● The data:
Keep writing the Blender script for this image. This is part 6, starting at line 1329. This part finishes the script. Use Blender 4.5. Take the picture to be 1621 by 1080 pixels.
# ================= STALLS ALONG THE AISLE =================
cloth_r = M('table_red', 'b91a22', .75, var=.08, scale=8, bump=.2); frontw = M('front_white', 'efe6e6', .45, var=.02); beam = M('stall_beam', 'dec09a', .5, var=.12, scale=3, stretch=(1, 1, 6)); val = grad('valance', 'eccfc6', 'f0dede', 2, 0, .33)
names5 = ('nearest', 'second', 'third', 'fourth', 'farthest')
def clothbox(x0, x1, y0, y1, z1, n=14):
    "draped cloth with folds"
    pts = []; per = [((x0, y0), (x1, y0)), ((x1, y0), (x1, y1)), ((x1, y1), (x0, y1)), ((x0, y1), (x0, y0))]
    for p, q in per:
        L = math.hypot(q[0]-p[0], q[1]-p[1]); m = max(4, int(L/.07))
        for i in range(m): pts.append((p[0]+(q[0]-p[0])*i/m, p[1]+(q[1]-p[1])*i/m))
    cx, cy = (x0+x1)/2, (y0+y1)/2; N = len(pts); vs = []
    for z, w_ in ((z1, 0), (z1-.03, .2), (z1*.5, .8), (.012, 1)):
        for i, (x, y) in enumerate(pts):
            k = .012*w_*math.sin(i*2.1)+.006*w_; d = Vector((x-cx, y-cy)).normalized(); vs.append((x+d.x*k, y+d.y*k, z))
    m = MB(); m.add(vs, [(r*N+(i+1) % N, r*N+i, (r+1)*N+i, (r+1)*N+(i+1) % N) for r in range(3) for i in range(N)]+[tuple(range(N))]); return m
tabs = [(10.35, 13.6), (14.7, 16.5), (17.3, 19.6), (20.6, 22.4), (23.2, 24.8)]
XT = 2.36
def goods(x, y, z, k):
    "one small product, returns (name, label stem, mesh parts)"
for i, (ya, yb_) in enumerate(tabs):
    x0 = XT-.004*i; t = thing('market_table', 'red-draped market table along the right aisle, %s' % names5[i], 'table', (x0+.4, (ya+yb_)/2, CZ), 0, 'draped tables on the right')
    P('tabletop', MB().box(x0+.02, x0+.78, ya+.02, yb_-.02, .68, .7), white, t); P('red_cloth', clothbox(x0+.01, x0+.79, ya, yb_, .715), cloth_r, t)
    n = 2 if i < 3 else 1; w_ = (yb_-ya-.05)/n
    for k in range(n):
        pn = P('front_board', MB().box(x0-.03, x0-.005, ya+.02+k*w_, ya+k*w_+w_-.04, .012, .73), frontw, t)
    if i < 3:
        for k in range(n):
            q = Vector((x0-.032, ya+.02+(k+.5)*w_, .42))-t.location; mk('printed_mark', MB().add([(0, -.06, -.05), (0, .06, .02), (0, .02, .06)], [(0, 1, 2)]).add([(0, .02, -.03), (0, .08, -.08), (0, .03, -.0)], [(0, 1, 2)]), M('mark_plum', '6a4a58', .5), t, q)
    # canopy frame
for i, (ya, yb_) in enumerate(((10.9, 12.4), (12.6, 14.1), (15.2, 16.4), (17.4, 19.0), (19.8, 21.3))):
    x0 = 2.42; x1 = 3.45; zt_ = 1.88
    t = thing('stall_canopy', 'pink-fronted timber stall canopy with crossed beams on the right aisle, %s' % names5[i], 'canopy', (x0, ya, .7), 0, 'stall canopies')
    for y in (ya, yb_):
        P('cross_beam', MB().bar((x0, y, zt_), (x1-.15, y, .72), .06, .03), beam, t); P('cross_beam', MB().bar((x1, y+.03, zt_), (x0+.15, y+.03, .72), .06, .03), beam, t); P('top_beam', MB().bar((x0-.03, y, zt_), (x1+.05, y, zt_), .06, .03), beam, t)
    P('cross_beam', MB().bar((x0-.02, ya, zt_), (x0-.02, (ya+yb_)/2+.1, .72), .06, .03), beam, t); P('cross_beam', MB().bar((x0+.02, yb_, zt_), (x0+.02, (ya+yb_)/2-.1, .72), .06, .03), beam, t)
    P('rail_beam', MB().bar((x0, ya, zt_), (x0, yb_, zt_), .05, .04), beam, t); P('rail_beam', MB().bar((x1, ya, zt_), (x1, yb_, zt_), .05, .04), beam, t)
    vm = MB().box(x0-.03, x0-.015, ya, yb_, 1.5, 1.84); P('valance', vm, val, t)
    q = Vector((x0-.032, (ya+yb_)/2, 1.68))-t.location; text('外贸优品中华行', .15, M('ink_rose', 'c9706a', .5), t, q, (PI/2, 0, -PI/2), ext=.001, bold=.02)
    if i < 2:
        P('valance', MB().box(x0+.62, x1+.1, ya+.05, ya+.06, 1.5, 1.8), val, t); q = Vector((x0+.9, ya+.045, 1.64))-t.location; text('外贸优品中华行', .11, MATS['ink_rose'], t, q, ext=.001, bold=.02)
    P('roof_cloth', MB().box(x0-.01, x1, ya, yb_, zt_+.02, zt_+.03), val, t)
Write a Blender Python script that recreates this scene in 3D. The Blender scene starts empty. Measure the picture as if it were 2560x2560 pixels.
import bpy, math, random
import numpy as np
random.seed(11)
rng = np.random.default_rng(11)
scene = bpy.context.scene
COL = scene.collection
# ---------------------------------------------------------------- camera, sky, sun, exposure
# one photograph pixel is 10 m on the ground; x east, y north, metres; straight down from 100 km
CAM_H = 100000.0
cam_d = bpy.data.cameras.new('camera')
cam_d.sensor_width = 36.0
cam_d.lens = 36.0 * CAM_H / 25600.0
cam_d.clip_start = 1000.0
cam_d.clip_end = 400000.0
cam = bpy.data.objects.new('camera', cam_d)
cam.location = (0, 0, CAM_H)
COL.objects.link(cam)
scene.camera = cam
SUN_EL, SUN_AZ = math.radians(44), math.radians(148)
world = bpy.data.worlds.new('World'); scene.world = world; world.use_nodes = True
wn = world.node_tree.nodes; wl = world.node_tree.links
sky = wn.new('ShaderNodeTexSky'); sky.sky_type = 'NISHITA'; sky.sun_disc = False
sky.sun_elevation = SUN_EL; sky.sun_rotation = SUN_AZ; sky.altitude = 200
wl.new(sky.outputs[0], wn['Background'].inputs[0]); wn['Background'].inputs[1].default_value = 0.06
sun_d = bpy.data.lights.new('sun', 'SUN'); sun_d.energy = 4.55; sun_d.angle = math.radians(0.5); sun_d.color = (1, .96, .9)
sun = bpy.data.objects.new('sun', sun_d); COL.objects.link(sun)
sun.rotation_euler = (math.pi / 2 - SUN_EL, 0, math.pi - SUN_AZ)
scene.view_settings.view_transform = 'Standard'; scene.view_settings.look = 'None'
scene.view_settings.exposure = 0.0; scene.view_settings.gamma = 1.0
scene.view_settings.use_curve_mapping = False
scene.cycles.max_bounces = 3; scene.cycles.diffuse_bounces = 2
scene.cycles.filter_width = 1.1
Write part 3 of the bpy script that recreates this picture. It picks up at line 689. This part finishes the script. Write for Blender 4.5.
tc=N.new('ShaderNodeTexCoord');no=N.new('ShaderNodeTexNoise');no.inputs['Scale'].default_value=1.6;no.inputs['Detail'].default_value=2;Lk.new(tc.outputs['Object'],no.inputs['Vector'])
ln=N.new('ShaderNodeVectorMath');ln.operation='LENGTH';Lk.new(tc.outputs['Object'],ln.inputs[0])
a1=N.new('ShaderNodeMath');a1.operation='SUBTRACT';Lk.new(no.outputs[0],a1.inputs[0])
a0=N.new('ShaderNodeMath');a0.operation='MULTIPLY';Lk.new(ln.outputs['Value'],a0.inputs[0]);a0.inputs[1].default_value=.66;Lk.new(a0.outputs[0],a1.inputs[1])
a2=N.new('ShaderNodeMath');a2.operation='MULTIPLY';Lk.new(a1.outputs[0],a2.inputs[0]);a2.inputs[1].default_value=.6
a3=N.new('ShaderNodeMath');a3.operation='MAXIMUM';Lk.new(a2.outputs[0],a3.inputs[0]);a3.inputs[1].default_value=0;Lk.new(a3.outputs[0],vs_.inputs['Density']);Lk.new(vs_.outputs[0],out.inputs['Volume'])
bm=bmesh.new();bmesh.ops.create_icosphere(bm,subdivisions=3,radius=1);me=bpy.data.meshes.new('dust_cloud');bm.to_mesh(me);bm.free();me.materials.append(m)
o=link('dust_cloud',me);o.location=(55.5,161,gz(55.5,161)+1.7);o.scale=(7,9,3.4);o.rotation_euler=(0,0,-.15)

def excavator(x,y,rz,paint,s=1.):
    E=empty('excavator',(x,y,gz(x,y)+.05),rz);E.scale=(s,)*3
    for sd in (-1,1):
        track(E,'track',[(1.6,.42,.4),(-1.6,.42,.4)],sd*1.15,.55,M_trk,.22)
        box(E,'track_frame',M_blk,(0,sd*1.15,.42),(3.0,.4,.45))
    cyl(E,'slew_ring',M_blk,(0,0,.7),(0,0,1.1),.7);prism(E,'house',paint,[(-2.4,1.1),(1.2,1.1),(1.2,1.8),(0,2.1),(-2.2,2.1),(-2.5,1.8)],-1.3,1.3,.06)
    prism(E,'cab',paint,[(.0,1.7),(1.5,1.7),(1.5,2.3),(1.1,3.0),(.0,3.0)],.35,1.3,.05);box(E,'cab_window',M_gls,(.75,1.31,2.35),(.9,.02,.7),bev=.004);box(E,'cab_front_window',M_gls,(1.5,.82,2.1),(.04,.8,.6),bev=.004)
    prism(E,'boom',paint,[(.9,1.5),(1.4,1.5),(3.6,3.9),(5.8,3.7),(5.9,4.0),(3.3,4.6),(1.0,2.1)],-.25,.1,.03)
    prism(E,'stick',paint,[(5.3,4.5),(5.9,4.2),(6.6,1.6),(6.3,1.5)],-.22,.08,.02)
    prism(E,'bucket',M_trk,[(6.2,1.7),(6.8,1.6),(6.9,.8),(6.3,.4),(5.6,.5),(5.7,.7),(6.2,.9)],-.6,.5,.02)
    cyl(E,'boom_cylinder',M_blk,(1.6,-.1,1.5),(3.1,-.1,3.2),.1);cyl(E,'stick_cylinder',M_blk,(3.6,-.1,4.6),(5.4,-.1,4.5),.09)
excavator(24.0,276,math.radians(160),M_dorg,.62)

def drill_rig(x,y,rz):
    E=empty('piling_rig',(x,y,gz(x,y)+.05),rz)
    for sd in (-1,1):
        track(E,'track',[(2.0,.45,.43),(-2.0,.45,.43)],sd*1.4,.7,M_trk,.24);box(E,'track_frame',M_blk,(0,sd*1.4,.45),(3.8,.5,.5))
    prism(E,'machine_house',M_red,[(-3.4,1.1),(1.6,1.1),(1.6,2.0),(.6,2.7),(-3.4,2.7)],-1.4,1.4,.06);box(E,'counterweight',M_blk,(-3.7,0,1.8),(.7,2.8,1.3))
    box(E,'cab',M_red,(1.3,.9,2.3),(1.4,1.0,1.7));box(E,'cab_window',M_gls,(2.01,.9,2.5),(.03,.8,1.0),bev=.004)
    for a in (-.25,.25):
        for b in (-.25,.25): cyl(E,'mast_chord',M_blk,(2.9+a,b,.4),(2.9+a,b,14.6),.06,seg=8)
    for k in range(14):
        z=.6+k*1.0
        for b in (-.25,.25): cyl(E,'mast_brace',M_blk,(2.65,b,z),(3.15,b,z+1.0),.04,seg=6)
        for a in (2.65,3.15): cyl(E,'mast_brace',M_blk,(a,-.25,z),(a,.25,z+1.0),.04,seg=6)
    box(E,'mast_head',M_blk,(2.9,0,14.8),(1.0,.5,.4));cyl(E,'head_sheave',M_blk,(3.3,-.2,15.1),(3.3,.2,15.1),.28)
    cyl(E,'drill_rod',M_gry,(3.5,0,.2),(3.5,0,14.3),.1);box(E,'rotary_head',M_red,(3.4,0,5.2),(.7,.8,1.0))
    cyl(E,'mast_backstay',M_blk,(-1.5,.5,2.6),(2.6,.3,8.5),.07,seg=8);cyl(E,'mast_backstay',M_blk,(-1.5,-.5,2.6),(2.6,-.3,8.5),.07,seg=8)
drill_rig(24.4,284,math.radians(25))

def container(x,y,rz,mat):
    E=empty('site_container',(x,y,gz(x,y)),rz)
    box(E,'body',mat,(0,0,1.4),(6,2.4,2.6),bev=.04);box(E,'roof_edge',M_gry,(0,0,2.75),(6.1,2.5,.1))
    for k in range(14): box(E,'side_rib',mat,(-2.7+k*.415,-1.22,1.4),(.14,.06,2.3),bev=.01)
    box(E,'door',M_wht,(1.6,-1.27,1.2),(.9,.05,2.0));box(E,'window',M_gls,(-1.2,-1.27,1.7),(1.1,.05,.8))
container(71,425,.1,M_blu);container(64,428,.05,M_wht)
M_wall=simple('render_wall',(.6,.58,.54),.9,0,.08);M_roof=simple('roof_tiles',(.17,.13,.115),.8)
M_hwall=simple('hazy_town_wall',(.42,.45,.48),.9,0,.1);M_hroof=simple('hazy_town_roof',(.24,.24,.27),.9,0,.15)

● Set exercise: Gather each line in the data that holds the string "finishes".

● Answer to the task:
Keep writing the Blender script for this image. This is part 6, starting at line 1329. This part finishes the script. Use Blender 4.5. Take the picture to be 1621 by 1080 pixels.
Write part 3 of the bpy script that recreates this picture. It picks up at line 689. This part finishes the script. Write for Blender 4.5.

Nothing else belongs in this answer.